In fact, he noted that special techniques are required—read extra effort—to verify each asynchronous element of an SoC. “To make static timing sign-off work, the relationship between each storage trigger signal and generated data path must be checked. This is not to say the asynchronous design cannot be done with today’s design automation solutions. There are a few companies that have been designing and successfully manufacturing asynchronous chips for years. Also, you would be hard-pressed to find an SoC that is not a combination of synchronous and asynchronous behaviors.”

Furthermore, Paul Cunningham, vice president of R&D at Cadence, said the notion of a global clock is deeply ingrained in the entire digital tool flow.
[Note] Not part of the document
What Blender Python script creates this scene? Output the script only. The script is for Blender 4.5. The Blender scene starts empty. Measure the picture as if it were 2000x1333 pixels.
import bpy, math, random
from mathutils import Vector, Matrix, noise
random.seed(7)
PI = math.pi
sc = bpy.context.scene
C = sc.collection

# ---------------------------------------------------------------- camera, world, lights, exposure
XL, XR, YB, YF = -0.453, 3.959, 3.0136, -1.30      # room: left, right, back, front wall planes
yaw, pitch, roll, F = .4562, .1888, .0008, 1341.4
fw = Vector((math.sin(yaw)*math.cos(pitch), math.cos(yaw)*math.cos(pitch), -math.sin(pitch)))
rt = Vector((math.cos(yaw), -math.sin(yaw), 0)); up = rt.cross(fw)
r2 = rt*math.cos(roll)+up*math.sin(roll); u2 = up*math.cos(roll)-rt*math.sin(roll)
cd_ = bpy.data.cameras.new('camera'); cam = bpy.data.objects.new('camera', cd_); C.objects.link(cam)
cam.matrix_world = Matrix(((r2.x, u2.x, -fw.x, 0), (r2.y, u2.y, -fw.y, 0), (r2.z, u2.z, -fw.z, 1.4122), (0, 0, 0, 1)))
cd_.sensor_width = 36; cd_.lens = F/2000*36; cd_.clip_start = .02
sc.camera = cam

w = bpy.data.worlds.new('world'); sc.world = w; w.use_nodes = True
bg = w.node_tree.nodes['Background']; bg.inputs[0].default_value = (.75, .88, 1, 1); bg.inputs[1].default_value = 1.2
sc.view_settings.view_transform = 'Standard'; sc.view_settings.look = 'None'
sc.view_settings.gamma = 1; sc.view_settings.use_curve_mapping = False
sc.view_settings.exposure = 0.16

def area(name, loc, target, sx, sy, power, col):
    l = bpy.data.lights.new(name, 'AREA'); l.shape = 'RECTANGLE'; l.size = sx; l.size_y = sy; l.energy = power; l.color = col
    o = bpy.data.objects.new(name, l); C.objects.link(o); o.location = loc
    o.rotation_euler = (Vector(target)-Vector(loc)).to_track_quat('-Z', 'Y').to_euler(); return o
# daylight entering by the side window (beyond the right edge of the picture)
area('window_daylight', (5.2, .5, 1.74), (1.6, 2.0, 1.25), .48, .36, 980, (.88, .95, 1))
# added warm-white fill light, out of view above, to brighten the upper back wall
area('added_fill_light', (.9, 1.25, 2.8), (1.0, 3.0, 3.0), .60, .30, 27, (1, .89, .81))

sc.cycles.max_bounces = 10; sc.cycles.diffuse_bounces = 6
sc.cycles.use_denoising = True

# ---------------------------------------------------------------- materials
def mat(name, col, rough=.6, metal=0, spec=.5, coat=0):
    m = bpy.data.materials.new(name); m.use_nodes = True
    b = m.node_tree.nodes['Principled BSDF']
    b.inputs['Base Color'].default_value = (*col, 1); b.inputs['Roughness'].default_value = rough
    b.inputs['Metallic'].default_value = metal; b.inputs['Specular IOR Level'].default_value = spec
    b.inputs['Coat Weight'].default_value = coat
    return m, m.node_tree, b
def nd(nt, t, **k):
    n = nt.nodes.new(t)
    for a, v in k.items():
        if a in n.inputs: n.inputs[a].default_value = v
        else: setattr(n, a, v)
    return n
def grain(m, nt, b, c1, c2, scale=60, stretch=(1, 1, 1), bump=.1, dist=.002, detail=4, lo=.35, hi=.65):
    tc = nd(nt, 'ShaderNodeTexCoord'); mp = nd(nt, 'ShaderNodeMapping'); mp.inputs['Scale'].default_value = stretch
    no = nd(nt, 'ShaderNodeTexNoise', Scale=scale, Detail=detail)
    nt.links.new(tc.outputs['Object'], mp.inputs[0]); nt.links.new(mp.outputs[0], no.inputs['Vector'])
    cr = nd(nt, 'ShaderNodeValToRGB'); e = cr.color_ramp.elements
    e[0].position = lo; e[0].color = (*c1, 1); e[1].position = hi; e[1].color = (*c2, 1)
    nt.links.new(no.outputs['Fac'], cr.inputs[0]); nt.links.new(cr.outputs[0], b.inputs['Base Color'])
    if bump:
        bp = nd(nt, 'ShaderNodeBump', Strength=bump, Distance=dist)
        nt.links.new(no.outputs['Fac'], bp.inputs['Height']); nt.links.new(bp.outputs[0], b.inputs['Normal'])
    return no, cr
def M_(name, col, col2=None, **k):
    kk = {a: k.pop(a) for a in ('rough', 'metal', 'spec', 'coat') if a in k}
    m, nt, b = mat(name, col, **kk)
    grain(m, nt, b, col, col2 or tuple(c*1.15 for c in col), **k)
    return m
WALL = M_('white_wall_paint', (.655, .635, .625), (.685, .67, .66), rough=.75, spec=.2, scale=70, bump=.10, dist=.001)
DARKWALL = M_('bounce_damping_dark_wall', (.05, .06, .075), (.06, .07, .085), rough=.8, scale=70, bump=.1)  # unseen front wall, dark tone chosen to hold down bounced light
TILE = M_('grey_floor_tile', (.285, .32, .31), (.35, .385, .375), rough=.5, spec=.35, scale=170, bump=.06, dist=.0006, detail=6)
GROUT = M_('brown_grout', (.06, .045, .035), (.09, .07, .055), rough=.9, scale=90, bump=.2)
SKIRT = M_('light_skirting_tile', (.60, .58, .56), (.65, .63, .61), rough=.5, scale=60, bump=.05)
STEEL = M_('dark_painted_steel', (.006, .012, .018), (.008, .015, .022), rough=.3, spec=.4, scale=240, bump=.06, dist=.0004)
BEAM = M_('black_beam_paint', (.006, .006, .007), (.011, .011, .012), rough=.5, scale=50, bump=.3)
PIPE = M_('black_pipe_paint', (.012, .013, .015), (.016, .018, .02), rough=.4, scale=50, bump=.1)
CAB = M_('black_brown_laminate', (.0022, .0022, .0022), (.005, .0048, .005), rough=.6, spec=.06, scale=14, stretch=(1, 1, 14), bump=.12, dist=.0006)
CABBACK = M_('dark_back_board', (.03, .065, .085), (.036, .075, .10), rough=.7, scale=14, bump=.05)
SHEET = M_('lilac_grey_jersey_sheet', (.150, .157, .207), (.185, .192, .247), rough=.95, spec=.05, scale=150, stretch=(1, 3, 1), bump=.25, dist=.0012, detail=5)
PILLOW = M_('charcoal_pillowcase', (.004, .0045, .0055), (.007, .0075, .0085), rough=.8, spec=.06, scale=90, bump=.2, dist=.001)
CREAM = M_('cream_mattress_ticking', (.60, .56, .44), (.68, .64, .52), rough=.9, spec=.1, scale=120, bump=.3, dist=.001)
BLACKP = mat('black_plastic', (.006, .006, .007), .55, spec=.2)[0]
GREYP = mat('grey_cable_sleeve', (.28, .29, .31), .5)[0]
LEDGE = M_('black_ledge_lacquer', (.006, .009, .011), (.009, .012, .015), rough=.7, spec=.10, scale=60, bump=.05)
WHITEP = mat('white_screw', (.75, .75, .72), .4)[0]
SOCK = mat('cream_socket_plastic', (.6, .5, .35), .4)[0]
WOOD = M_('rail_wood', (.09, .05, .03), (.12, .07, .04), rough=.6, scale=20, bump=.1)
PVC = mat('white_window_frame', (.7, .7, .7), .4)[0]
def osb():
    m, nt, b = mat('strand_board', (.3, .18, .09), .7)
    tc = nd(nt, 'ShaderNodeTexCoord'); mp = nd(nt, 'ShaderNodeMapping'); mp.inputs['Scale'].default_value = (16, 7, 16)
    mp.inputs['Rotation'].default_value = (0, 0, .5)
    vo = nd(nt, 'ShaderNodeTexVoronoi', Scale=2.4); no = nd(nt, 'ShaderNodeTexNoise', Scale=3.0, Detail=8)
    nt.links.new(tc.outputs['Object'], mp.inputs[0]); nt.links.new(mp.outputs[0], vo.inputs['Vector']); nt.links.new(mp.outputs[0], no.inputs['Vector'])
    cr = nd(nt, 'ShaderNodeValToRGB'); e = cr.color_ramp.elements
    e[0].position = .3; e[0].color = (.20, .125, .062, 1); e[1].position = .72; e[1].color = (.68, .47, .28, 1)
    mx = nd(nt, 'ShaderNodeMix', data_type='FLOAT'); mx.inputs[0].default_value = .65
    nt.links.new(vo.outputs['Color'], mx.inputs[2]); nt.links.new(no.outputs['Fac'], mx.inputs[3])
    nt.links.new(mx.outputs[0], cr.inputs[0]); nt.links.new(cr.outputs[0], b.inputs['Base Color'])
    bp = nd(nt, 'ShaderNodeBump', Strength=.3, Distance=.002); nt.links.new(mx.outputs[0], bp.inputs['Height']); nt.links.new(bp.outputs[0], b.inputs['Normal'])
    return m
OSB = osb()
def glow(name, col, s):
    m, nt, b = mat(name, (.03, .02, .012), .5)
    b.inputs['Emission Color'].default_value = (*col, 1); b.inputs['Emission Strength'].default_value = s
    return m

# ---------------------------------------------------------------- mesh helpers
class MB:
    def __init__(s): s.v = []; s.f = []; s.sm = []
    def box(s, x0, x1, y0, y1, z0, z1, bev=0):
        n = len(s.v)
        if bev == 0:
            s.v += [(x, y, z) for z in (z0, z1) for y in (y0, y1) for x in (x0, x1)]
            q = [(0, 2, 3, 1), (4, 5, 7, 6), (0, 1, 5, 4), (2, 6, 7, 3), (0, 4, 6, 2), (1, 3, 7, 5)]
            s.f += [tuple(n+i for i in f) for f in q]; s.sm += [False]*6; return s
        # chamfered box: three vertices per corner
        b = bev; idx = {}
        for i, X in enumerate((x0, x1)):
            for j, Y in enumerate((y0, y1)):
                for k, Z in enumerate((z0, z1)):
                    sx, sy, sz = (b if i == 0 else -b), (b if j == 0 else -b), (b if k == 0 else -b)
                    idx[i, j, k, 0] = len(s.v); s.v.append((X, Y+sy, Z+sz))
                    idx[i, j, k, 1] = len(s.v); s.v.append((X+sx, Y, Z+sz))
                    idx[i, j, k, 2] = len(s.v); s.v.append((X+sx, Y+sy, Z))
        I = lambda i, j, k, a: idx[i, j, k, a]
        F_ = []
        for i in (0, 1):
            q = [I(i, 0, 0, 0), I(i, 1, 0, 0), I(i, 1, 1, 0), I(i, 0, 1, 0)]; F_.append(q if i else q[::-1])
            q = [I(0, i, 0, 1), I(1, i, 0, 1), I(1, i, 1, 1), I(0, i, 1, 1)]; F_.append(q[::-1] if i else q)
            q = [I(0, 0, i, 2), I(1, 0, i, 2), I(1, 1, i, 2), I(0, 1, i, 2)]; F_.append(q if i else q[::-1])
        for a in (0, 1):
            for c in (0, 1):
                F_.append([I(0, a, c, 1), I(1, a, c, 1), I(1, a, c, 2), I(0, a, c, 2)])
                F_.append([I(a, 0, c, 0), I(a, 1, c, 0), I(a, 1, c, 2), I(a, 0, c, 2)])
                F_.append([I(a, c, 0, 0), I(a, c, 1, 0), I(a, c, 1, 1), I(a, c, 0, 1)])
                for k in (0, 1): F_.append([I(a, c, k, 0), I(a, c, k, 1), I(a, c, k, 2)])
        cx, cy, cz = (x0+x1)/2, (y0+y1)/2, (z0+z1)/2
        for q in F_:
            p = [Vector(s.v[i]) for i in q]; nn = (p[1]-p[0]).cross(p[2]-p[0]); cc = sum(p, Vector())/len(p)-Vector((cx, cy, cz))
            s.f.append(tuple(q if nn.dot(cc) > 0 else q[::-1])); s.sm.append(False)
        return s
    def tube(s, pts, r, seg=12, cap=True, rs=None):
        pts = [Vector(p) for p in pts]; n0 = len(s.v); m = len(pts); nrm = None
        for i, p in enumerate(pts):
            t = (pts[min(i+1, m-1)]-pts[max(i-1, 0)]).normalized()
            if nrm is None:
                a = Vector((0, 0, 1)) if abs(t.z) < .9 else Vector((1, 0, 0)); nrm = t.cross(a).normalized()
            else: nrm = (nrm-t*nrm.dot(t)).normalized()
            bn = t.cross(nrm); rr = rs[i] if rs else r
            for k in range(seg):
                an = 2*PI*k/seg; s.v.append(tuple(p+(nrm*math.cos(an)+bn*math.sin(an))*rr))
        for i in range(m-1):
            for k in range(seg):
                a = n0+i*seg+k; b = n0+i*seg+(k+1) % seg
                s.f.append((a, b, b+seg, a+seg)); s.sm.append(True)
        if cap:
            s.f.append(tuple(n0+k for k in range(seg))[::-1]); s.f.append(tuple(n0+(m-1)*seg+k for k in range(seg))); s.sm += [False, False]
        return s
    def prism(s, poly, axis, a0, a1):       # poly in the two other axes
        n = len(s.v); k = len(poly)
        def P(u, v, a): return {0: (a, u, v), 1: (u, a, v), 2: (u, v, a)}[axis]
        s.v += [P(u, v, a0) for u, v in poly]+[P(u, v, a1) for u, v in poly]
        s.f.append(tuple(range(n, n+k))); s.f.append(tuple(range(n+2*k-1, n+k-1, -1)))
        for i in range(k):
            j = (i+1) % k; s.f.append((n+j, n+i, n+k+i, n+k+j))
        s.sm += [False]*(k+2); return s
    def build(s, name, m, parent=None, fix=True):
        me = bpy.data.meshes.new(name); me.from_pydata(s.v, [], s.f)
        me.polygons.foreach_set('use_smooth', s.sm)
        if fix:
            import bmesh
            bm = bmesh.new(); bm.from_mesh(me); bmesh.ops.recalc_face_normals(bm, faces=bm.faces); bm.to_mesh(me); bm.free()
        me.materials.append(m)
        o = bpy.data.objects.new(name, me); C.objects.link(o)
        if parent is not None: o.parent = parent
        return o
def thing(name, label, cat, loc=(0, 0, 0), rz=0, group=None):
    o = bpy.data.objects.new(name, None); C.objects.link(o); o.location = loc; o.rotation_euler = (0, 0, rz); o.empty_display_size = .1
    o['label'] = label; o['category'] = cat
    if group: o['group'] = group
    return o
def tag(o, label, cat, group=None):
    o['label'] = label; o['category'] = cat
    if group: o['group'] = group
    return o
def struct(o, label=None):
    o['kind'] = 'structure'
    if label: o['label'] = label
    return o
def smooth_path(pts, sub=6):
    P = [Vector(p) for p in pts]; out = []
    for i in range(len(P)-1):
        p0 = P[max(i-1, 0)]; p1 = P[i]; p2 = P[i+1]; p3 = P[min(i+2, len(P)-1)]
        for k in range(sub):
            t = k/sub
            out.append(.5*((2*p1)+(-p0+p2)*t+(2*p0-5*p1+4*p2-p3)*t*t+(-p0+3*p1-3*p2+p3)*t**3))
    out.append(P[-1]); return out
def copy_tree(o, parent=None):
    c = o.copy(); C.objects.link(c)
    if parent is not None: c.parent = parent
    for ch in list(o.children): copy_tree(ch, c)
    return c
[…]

For example, the whole way timing analysis is done in synthesis, P&R, and sign-off assumes that a design is synchronous.

Clockless design?
Marco Brambilla, director of engineering at Synapse Design, asserted that asynchronous design requires different design tools than are currently in use today. “There is no standard way of describing clockless logic. The common RTLs used (Verilog and VHDL) are not usable, or at least nobody figured out how as far as I know. If you do a Google search, you’ll see that no EDA company has even ventured into clockless designs. There are a few universities but no big names.”
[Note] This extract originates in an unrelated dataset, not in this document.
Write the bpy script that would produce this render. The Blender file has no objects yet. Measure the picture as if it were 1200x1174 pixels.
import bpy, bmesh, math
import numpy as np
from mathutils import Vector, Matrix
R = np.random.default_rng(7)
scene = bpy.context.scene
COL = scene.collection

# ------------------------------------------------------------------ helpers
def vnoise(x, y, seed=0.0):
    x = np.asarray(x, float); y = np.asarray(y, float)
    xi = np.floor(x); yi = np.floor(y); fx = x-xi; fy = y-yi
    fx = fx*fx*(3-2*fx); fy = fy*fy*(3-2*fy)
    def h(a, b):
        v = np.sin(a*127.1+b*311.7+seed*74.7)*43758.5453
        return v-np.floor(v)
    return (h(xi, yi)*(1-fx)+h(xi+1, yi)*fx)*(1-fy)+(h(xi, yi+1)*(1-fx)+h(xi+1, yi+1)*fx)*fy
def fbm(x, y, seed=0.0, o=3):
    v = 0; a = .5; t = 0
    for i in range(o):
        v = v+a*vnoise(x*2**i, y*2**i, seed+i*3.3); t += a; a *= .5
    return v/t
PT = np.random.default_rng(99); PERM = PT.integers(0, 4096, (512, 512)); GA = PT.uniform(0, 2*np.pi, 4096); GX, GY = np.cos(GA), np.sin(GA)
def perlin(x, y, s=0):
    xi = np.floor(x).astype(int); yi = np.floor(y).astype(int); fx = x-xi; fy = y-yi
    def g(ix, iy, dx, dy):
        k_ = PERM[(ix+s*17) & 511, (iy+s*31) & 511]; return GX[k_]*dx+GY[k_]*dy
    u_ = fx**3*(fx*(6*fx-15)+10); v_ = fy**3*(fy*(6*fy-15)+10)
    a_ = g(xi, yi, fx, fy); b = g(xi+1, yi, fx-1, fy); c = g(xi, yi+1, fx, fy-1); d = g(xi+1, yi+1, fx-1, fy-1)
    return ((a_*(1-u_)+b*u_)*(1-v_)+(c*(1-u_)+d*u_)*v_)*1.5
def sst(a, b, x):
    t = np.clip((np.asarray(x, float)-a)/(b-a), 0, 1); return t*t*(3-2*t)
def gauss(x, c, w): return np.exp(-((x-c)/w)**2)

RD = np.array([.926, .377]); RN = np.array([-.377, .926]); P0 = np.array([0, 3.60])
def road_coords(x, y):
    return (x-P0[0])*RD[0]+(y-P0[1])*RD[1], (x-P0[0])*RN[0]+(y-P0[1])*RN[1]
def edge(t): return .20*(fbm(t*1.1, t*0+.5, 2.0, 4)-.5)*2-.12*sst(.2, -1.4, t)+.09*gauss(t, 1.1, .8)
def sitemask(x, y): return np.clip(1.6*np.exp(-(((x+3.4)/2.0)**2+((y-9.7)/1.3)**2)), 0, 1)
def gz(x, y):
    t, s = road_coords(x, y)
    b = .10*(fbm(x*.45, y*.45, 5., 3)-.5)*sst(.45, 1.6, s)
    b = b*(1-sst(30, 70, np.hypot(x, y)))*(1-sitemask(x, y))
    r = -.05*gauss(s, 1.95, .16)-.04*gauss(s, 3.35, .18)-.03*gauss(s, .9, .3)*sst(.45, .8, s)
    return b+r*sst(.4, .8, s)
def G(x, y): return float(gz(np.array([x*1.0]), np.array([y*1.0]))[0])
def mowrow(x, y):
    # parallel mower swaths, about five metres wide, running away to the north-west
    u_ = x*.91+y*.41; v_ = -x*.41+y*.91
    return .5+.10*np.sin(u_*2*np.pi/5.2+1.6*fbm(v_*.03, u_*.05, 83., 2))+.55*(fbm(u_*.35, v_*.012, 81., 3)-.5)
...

He recalled one company, Fulcrum (acquired by Intel) that was working on clockless chips, but it used internally-developed chips.
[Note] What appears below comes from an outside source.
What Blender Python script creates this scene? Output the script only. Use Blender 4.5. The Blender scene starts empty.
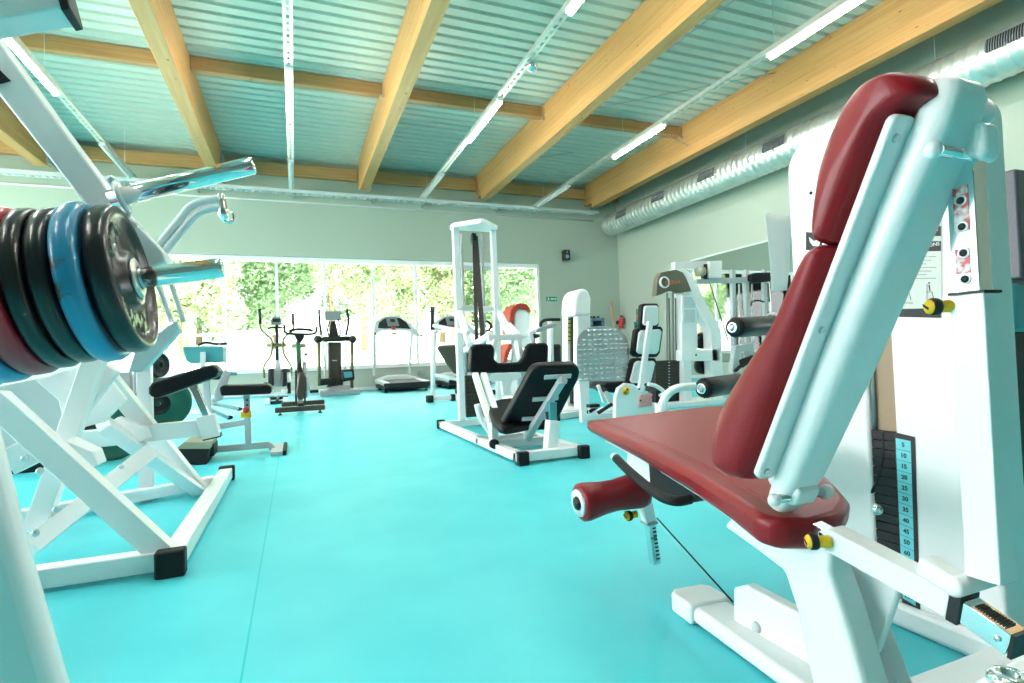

“I also know one company that started as an EDA tool vendor, but is now making secure chips. The reason they moved from tools to circuits is not only because there is more money in selling products than tools, but also because it is much more difficult to create a flow. The company, which is closest to a tool-based solution, still had to invent a way to use a System Verilog TLM description to synthesize asynchronous logic. While this allows them to use standard simulators, their logic cannot be synthesized by a normal synthesis tool and requires a designer to learn a new design paradigm,” Brambilla continued.

Another significant issue occurs when doing the physical implementation. “The benefit of no longer having a clock becomes your curse,” he said. “You cannot assign constraints any longer. It becomes very difficult to predict the performances of your design and to optimize the PPA (Power/Performance/Area) of your chip. The Place & Route tool no longer knows how to decide which paths to optimize and how to time the circuit. The only guidance that can be given is to put a large number of max-delay constraints. I have no idea of how optimized this becomes in the ASIC.”

Brambilla pointed out the last main complication of clockless circuits is that there is no design for test solution he is aware of. “Again the absence of clocks makes scan chains unavailable and that also means that the ATPG tools no longer know how to generate the patterns, because they no longer understand the logic. It probably also becomes problematic when in production to screen for chips that perform at a certain minimum speed, as it is much more complicated to find a test that stimulates the slowest path (an equivalent to the transition faults, for example).”

At the end of the day, what may ultimately drive asynchronous logic use is power sensitivity, according to Mrugesh Walimbe, MTS Function Manager for SoC design at Open-Silicon. “I see a requirement of low power to drive this more than speed or noise/EMI considerations. I do not see a requirement in the near future. However, with low-power design becoming the primary spec, it will eventually be looked at as a serious option for implementing some parts of a function.”